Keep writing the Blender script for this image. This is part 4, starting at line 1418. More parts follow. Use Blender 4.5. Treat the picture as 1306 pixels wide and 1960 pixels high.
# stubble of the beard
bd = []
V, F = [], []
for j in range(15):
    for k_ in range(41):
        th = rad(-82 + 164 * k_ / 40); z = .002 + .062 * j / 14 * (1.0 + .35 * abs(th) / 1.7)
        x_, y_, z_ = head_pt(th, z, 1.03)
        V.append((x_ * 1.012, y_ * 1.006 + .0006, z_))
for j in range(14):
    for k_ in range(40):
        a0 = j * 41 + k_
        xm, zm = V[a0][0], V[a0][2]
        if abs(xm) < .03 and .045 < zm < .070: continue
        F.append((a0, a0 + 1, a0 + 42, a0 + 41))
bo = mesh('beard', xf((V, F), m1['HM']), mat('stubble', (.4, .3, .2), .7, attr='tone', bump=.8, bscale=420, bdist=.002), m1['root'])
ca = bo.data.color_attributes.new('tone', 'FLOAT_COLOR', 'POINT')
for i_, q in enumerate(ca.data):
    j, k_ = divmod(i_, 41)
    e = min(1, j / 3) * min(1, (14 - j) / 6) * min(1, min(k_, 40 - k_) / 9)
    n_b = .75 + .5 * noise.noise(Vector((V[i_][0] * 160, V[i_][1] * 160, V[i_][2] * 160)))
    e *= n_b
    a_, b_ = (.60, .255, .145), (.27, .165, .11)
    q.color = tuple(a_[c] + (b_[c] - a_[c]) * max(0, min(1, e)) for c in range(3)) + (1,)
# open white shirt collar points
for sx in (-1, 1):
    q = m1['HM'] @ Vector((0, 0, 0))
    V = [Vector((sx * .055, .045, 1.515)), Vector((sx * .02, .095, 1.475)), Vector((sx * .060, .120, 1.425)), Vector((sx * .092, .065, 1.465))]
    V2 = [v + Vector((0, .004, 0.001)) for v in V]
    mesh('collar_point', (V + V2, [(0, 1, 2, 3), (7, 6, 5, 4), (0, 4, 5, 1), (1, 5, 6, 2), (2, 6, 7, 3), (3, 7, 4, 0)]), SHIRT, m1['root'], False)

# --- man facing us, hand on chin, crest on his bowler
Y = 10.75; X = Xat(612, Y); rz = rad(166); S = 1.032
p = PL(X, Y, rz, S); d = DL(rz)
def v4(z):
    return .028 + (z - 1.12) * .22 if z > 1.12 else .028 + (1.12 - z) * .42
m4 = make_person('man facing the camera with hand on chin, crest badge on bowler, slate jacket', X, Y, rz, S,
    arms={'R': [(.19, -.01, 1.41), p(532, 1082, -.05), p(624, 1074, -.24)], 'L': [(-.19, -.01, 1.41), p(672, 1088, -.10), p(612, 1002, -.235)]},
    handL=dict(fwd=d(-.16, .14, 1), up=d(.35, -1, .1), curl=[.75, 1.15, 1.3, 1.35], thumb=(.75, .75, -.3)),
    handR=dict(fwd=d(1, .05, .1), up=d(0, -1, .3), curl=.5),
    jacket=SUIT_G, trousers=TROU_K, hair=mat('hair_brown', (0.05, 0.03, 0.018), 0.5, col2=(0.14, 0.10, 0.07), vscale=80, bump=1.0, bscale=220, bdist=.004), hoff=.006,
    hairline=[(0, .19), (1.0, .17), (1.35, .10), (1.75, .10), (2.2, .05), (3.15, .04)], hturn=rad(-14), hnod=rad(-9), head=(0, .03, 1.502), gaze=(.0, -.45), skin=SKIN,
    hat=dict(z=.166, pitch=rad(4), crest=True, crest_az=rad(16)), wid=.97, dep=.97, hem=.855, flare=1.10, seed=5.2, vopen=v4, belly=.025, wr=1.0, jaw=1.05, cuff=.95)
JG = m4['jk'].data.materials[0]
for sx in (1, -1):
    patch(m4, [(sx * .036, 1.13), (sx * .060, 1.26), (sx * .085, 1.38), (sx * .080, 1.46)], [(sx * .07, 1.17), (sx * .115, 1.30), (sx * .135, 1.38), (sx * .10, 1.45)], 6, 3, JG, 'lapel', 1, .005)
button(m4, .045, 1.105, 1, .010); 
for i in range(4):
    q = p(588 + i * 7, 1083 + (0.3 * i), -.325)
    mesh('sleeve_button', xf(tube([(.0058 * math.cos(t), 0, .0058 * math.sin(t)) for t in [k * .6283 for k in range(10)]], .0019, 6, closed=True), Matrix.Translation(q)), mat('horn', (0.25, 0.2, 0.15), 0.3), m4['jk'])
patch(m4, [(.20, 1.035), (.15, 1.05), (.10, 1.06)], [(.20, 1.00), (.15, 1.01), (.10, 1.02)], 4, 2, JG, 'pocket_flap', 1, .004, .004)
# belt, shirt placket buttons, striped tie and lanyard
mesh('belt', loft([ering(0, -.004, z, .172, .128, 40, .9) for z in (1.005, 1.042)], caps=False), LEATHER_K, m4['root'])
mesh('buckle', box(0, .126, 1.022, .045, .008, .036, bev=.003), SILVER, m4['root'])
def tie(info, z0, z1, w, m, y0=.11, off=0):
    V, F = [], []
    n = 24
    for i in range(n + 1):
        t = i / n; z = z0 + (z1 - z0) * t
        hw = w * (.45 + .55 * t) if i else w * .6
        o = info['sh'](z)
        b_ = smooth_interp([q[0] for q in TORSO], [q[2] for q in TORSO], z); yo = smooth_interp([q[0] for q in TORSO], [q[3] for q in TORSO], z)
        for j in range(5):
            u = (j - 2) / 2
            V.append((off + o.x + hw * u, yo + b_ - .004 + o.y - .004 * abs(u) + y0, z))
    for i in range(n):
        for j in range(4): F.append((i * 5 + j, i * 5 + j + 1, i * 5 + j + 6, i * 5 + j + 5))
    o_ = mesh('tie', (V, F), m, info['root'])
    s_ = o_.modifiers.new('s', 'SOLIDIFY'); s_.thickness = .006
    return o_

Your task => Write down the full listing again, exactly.

Answer to the task =>
Keep writing the Blender script for this image. This is part 4, starting at line 1418. More parts follow. Use Blender 4.5. Treat the picture as 1306 pixels wide and 1960 pixels high.
# stubble of the beard
bd = []
V, F = [], []
for j in range(15):
    for k_ in range(41):
        th = rad(-82 + 164 * k_ / 40); z = .002 + .062 * j / 14 * (1.0 + .35 * abs(th) / 1.7)
        x_, y_, z_ = head_pt(th, z, 1.03)
        V.append((x_ * 1.012, y_ * 1.006 + .0006, z_))
for j in range(14):
    for k_ in range(40):
        a0 = j * 41 + k_
        xm, zm = V[a0][0], V[a0][2]
        if abs(xm) < .03 and .045 < zm < .070: continue
        F.append((a0, a0 + 1, a0 + 42, a0 + 41))
bo = mesh('beard', xf((V, F), m1['HM']), mat('stubble', (.4, .3, .2), .7, attr='tone', bump=.8, bscale=420, bdist=.002), m1['root'])
ca = bo.data.color_attributes.new('tone', 'FLOAT_COLOR', 'POINT')
for i_, q in enumerate(ca.data):
    j, k_ = divmod(i_, 41)
    e = min(1, j / 3) * min(1, (14 - j) / 6) * min(1, min(k_, 40 - k_) / 9)
    n_b = .75 + .5 * noise.noise(Vector((V[i_][0] * 160, V[i_][1] * 160, V[i_][2] * 160)))
    e *= n_b
    a_, b_ = (.60, .255, .145), (.27, .165, .11)
    q.color = tuple(a_[c] + (b_[c] - a_[c]) * max(0, min(1, e)) for c in range(3)) + (1,)
# open white shirt collar points
for sx in (-1, 1):
    q = m1['HM'] @ Vector((0, 0, 0))
    V = [Vector((sx * .055, .045, 1.515)), Vector((sx * .02, .095, 1.475)), Vector((sx * .060, .120, 1.425)), Vector((sx * .092, .065, 1.465))]
    V2 = [v + Vector((0, .004, 0.001)) for v in V]
    mesh('collar_point', (V + V2, [(0, 1, 2, 3), (7, 6, 5, 4), (0, 4, 5, 1), (1, 5, 6, 2), (2, 6, 7, 3), (3, 7, 4, 0)]), SHIRT, m1['root'], False)

# --- man facing us, hand on chin, crest on his bowler
Y = 10.75; X = Xat(612, Y); rz = rad(166); S = 1.032
p = PL(X, Y, rz, S); d = DL(rz)
def v4(z):
    return .028 + (z - 1.12) * .22 if z > 1.12 else .028 + (1.12 - z) * .42
m4 = make_person('man facing the camera with hand on chin, crest badge on bowler, slate jacket', X, Y, rz, S,
    arms={'R': [(.19, -.01, 1.41), p(532, 1082, -.05), p(624, 1074, -.24)], 'L': [(-.19, -.01, 1.41), p(672, 1088, -.10), p(612, 1002, -.235)]},
    handL=dict(fwd=d(-.16, .14, 1), up=d(.35, -1, .1), curl=[.75, 1.15, 1.3, 1.35], thumb=(.75, .75, -.3)),
    handR=dict(fwd=d(1, .05, .1), up=d(0, -1, .3), curl=.5),
    jacket=SUIT_G, trousers=TROU_K, hair=mat('hair_brown', (0.05, 0.03, 0.018), 0.5, col2=(0.14, 0.10, 0.07), vscale=80, bump=1.0, bscale=220, bdist=.004), hoff=.006,
    hairline=[(0, .19), (1.0, .17), (1.35, .10), (1.75, .10), (2.2, .05), (3.15, .04)], hturn=rad(-14), hnod=rad(-9), head=(0, .03, 1.502), gaze=(.0, -.45), skin=SKIN,
    hat=dict(z=.166, pitch=rad(4), crest=True, crest_az=rad(16)), wid=.97, dep=.97, hem=.855, flare=1.10, seed=5.2, vopen=v4, belly=.025, wr=1.0, jaw=1.05, cuff=.95)
JG = m4['jk'].data.materials[0]
for sx in (1, -1):
    patch(m4, [(sx * .036, 1.13), (sx * .060, 1.26), (sx * .085, 1.38), (sx * .080, 1.46)], [(sx * .07, 1.17), (sx * .115, 1.30), (sx * .135, 1.38), (sx * .10, 1.45)], 6, 3, JG, 'lapel', 1, .005)
button(m4, .045, 1.105, 1, .010); 
for i in range(4):
    q = p(588 + i * 7, 1083 + (0.3 * i), -.325)
    mesh('sleeve_button', xf(tube([(.0058 * math.cos(t), 0, .0058 * math.sin(t)) for t in [k * .6283 for k in range(10)]], .0019, 6, closed=True), Matrix.Translation(q)), mat('horn', (0.25, 0.2, 0.15), 0.3), m4['jk'])
patch(m4, [(.20, 1.035), (.15, 1.05), (.10, 1.06)], [(.20, 1.00), (.15, 1.01), (.10, 1.02)], 4, 2, JG, 'pocket_flap', 1, .004, .004)
# belt, shirt placket buttons, striped tie and lanyard
mesh('belt', loft([ering(0, -.004, z, .172, .128, 40, .9) for z in (1.005, 1.042)], caps=False), LEATHER_K, m4['root'])
mesh('buckle', box(0, .126, 1.022, .045, .008, .036, bev=.003), SILVER, m4['root'])
def tie(info, z0, z1, w, m, y0=.11, off=0):
    V, F = [], []
    n = 24
    for i in range(n + 1):
        t = i / n; z = z0 + (z1 - z0) * t
        hw = w * (.45 + .55 * t) if i else w * .6
        o = info['sh'](z)
        b_ = smooth_interp([q[0] for q in TORSO], [q[2] for q in TORSO], z); yo = smooth_interp([q[0] for q in TORSO], [q[3] for q in TORSO], z)
        for j in range(5):
            u = (j - 2) / 2
            V.append((off + o.x + hw * u, yo + b_ - .004 + o.y - .004 * abs(u) + y0, z))
    for i in range(n):
        for j in range(4): F.append((i * 5 + j, i * 5 + j + 1, i * 5 + j + 6, i * 5 + j + 5))
    o_ = mesh('tie', (V, F), m, info['root'])
    s_ = o_.modifiers.new('s', 'SOLIDIFY'); s_.thickness = .006
    return o_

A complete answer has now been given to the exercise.